糊涂蚂蚁 II

这是一个在 8 个顶点上的 3-正则图随机游走。

该链的平稳分布是均匀分布（正则图），即每个顶点平稳概率为 $1/8$。

马尔可夫链性质：从状态 $i$ 出发回到 $i$ 的期望回返时间等于 $1/\pi_i$。

因此期望回返步数为

$$\frac{1}{1/8}=8.$$

---

Original Explanation

This seems like a very complicated problem on the surface but you can actually use Markov Chains to solve this problem. There is a lot of symmetry in cubes to help us decrease the number of states involved in this question. Let’s let your starting state be $E_{00}$.

No matter which way the ant goes, by symmetry it’ll basically always be the same position. That position being 1 side length away from the starting vertex. Let's denote the expected number of moves to get back to the initial vertex as $E_{1}$. Thus $E_{00} = E_{1} + 1$.

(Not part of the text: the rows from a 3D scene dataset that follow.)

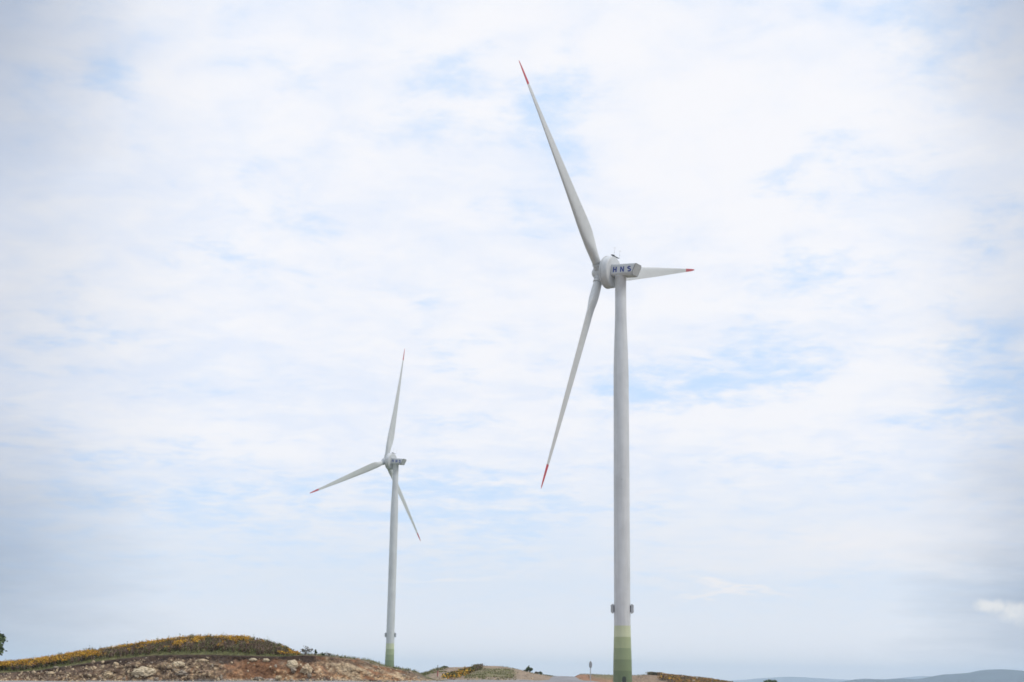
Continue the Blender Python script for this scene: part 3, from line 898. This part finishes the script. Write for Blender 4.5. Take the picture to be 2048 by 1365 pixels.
BL = 55.2
CH_R = [1.0, 3.0, 5.5, 8.5, 11.0, 14.0, 19.0, 26.0, 34.0, 42.0, 49.5, 53.0, 54.7, 55.2]
CH_C = [2.05, 2.05, 2.40, 3.30, 3.72, 3.68, 3.25, 2.75, 2.15, 1.45, .90, .64, .36, .12]
TH_T = [1.0, 1.0, .80, .48, .36, .32, .28, .24, .21, .19, .17, .16, .16, .16]
TW_T = [18, 18, 18, 18, 17, 15, 12, 8.5, 5, 1.5, -2, -3, -3, -3]
def blade_section(r, bend, nseg=28):
    c = float(np.interp(r, CH_R, CH_C)); th = float(np.interp(r, CH_R, TH_T)); tw = rad(float(np.interp(r, CH_R, TW_T)))
    circ = 1 - sstep(2.6, 10.5, r)
    ax = r * math.tan(rad(1.5)) + bend * (r / BL) ** 2                 # coning and pre-bend, upwind
    pts = []
    for k in range(nseg):
        a = 2 * math.pi * k / nseg
        # circle
        xc, yc = -.5 * math.cos(a) * c, .5 * math.sin(a) * c
        # airfoil: x from leading edge (0) to trailing edge (1)
        x = (1 - math.cos(a)) / 2
        yt = 5 * th * (.2969 * math.sqrt(x) - .126 * x - .3516 * x**2 + .2843 * x**3 - .1015 * x**4)
        cam_ = .035 * 4 * x * (1 - x) * (1 if True else 0)
        ya = (yt if a <= math.pi else -yt) + cam_
        xa, ya = (x - .40) * c, ya * c
        X = xa + (xc - xa) * circ; Yv = ya + (yc - ya) * circ
        pts.append((X, Yv, r, ax, tw))
    return pts
def blade_mesh(r0, r1, n, cap0, cap1, name, mat, parent, bend):
    """blade frame: X axial upwind, Y tangential trailing direction, Z radial"""
    V, F = [], []; ns = 28
    rs = [r0 + (r1 - r0) * (i / n) for i in range(n + 1)]
    if r1 >= BL: rs = sorted(set(rs + [54.4, 54.7, 54.95, 55.1]))
    for r in rs:
        for (X, Yv, rr, ax, tw) in blade_section(r, bend):
            # chord (trailing) direction: cos tw * tangential - sin tw * axial ; normal: sin tw * tangential + cos tw * axial
            V.append((ax - math.sin(tw) * X + math.cos(tw) * Yv, math.cos(tw) * X + math.sin(tw) * Yv, rr))
    for i in range(len(rs) - 1):
        for k in range(ns):
            k2 = (k + 1) % ns
            F.append((i * ns + k, i * ns + k2, (i + 1) * ns + k2, (i + 1) * ns + k))
    if cap0: F.append(tuple(range(ns)))
    if cap1: F.append(tuple((len(rs) - 1) * ns + k for k in range(ns - 1, -1, -1)))
    o = meshobj(name, V, F, mat, parent, smooth=True)
    bm = bmesh.new(); bm.from_mesh(o.data); bmesh.ops.recalc_face_normals(bm, faces=bm.faces); bm.to_mesh(o.data); bm.free()
    return o

def letter_polys():
    """strokes of the three blue letters as quads on a 1-high grid: (letter, list of quads)"""
    H = [[(0, 0), (.24, 0), (.24, 1), (0, 1)], [(.48, 0), (.72, 0), (.72, 1), (.48, 1)], [(.24, .39), (.48, .39), (.48, .62), (.24, .62)]]
    N = [[(0, 0), (.22, 0), (.22, 1), (0, 1)], [(.52, 0), (.74, 0), (.74, 1), (.52, 1)], [(.22, 1), (.22, .58), (.52, 0), (.52, .42)]]
    S = []
    path = []
    for k in range(15):                                            # upper bowl
        a = rad(35 + (270 - 35) * k / 14); path.append((.34 + .25 * math.cos(a), .725 + .185 * math.sin(a)))
    for k in range(1, 15):
        a = rad(90 - (90 + 145) * k / 14); path.append((.34 + .26 * math.cos(a), .30 + .21 * math.sin(a)))
    w = .118
    for i in range(len(path) - 1):
        (x0, y0), (x1, y1) = path[i], path[i + 1]
        dx, dy = x1 - x0, y1 - y0; L = math.hypot(dx, dy) or 1
        def nrm(j):
            a = path[max(j - 1, 0)]; b = path[min(j + 1, len(path) - 1)]
            l = math.hypot(b[0] - a[0], b[1] - a[1]) or 1
            return (-(b[1] - a[1]) / l * w, (b[0] - a[0]) / l * w)
        n0, n1 = nrm(i), nrm(i + 1)
        S.append([(x0 - n0[0], y0 - n0[1]), (x1 - n1[0], y1 - n1[1]), (x1 + n1[0], y1 + n1[1]), (x0 + n0[0], y0 + n0[1])])
    return [H, N, S]

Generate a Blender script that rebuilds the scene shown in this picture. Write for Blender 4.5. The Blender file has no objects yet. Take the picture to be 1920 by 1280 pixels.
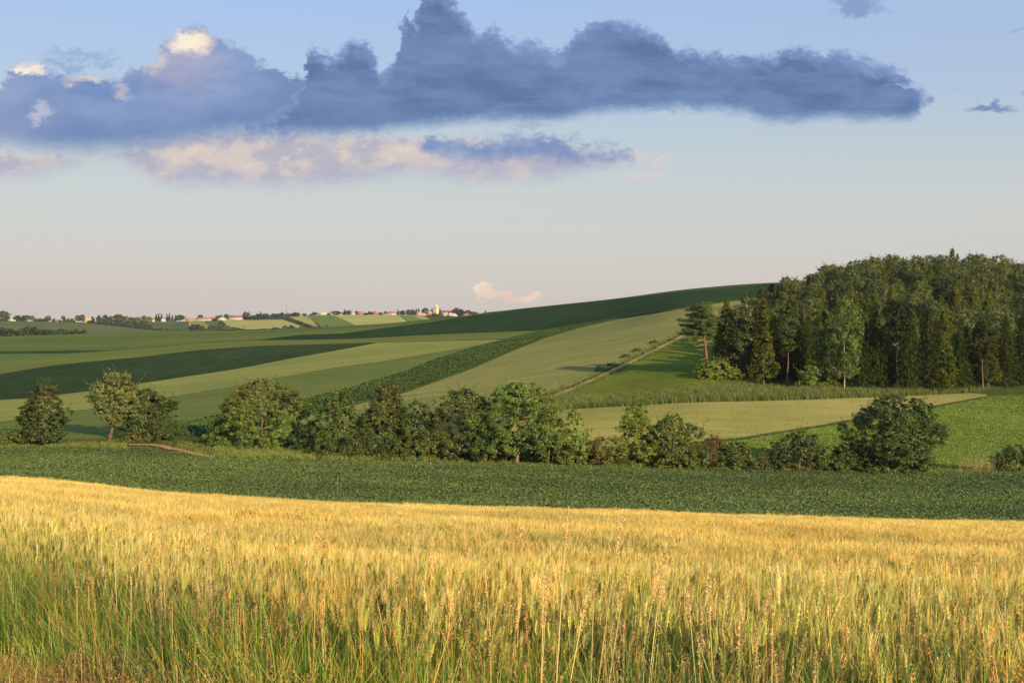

Let $E_{2}$ be the expected number of moves from being in the state of 2 side lengths away from the starting vertex. Finally, let $E_{3}$ be the expected moves from being at the opposite vertex of the starting vertex. The equations for all these states are:

$$\begin{align*} E_{00} & = E_{1} + 1 \\ E_{1} & = \frac{2}{3}E_{2} + \frac{1}{3}E_{0} + 1 \\ E_{2} & = \frac{2}{3}E_{1} + \frac{1}{3}E_{3} + 1 \\ E_{3} & = E_{2} + 1 \\ \end{align*}$$

We know that $E_{0} = 0$. Solving all of these equations, we get $E_{00} = 8$. Thus it takes 8 steps for the ant to start at one vertex of the cube and return to it.